To do - Reproduce, word for word, every line from the first one down to the line containing "COL = S.collection", and nothing else.
::::::::
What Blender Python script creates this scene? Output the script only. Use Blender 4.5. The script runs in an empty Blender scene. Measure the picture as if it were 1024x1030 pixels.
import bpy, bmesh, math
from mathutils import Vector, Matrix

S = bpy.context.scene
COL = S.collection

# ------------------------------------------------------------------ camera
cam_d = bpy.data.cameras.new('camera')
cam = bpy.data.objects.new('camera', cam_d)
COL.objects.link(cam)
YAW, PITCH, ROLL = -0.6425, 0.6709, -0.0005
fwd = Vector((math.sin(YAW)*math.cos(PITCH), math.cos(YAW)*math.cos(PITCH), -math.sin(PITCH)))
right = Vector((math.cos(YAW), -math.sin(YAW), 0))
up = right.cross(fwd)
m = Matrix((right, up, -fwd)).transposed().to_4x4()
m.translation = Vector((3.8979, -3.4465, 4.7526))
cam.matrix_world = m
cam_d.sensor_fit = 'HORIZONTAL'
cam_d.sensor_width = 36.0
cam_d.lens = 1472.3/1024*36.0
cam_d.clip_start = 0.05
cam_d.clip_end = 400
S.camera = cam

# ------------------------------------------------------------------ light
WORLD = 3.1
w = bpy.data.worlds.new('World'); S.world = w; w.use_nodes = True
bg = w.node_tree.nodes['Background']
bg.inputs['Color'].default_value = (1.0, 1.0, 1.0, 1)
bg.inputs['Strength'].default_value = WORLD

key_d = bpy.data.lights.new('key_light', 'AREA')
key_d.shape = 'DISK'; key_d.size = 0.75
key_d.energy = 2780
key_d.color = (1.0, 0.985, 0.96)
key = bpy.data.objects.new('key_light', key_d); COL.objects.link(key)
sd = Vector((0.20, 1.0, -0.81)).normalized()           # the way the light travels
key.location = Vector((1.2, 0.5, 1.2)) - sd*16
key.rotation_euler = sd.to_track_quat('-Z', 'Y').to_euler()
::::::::
Answer to the problem -
What Blender Python script creates this scene? Output the script only. Use Blender 4.5. The script runs in an empty Blender scene. Measure the picture as if it were 1024x1030 pixels.
import bpy, bmesh, math
from mathutils import Vector, Matrix

S = bpy.context.scene
COL = S.collection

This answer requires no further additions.